The move comes just a few weeks after the appointment of Jill Hazelbaker to the newly created role of Chief Corporate Affairs Officer and President. It was Hazelbaker, a cornerstone of the company since 2015, who clarified the details of the operation through an internal communication to employees. The official reason lies in the need to simplify teams deemed "too complex and fragmented," characterized by wide overlaps in responsibilities, unclear management of operational skills, and an excessive distance from the actual business needs and the commercial partners that should be supported on a daily basis.

Productivity and the Cost Issue of Artificial Intelligence
Despite the market witnessing a massive wave of layoffs in the technology sector, often directly justified by the adoption of automated systems, Uber has emphasized that this restructuring is not related to the introduction of generative algorithms. The necessity, reiterated by CEO Dara Khosrowshahi in a separate memo sent to staff, is focused on maximizing operational effectiveness of a department that has become structurally redundant during recent years of expansion.

However, the shadow of AI looms over the medium-term strategies of the ride-hailing giant. On one hand, Khosrowshahi confirmed that the pace of new hiring has undergone a physiological slowdown thanks to the productivity boost provided by the AI tools already in use; on the other hand, management is not convinced about the real financial returns.

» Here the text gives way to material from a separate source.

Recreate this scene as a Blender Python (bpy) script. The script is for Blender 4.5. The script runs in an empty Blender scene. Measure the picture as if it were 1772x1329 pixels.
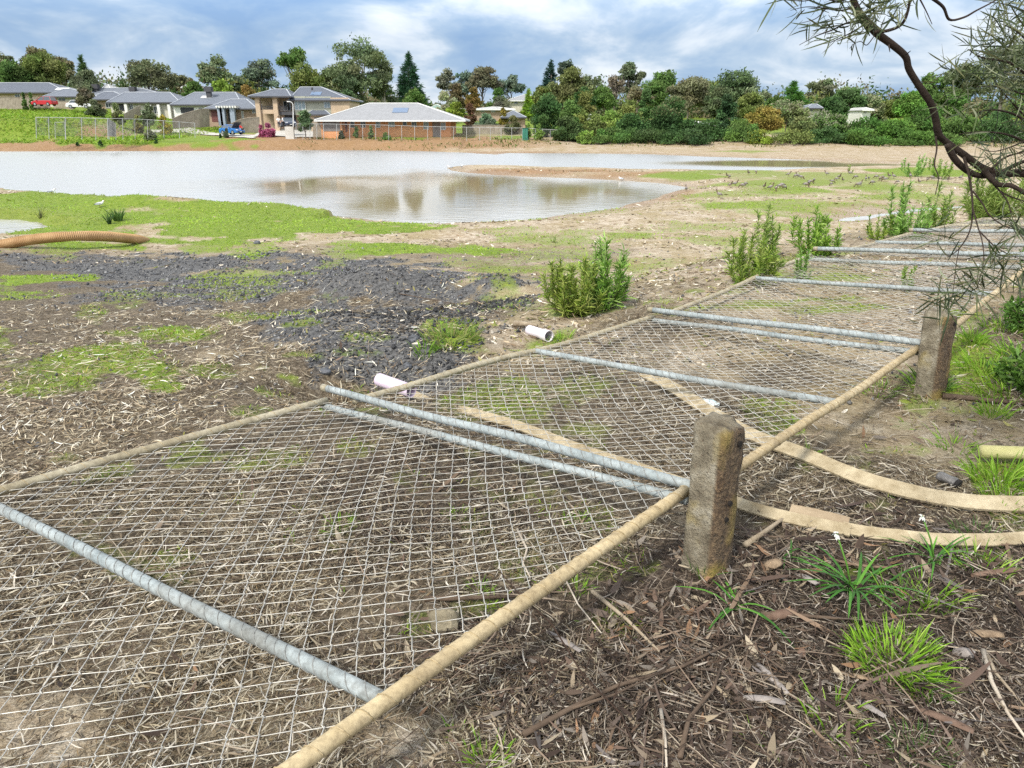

Uber's Chief Operating Officer, Andrew Macdonald, raised a crucial issue for the company’s budgets, highlighting how the performance increase generated by AI is not yet directly proportional to the expenses incurred for the purchase and consumption of computational tokens. This misalignment demonstrates that the integration of generative artificial intelligence solutions still requires deep cost optimization before it can justify the direct replacement of human labor. In the meantime, Uber chooses the traditional restructuring route, focusing on regaining internal efficiency through streamlining workflows.